Karen Mathison Schmidt. |
Que belo segredo faz coincidirem os espaços por onde vagueava o pensamento de María e os lugares onde vivem os gatos? Esses lugares meio abandonados, arruinados, desventrados das tragédias escritas pelo tempo, onde a vida faz que se esquece, embora, entre estelas funerárias e efígies, ainda murmure o que só uns poucos ouvem.
Cecília Meireles também ouvia as ruínas e as tumbas dos cemitérios, como María Zambrano. Ambas, aliás, amaram em Roma a Via Appia, e ali a estela de um ignoto adolescente romano. É célebre a história de que María costumava varrer o lixo do chão em torno do seu “namorado da Via Appia” para preservar-lhe o espaço sagrado, até o dia em que o encontrou misteriosamente engalanado com uma guirlanda de flores no pescoço.
Cecília, por sua vez, levou para seus poemas as pedras de Roma, suas inscrições, milhões de vidas na poeira suspensa das ruínas, que ela envolveu de amor, solidária a esse pó. Até um gato romano, brincando com um raio de sol, a poeta fez entrar num poema.
Curioso também que, ao visitar o túmulo de Shelley no cemitério protestante de Roma, Cecília tenha lembrado que o poeta morreu com um livro de Sófocles no bolso. Curioso porque Sófocles também ocupou o coração pensante de María e a levou a ouvir Antígona mesmo anos depois de Roma.

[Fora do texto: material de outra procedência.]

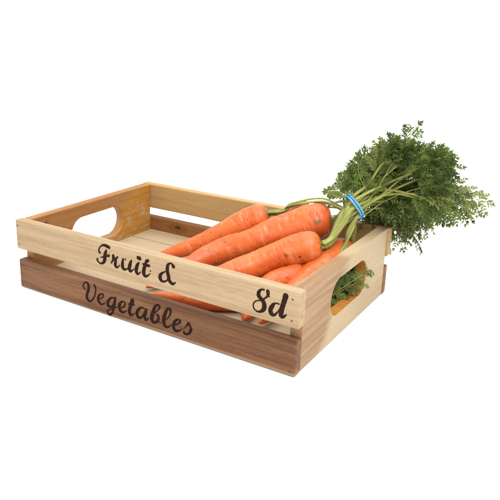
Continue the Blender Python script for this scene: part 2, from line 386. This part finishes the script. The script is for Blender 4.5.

E agora, lua nova, os livros dessas duas amantes de ruínas espalhados aqui pelo chão da biblioteca, mais uma vez aparecem os gatos vigilantes e seus muitos olhos. E em que se parecem bibliotecas e ruínas, que os gatos amam tanto umas e outras? Certo poeta já ofereceu uma resposta, sem saber, quando disse que “se a vida arde bem, a poesia é simplesmente o pó”. Cinzas que nos falam, murmurando. E talvez mais ainda falem aos gatos.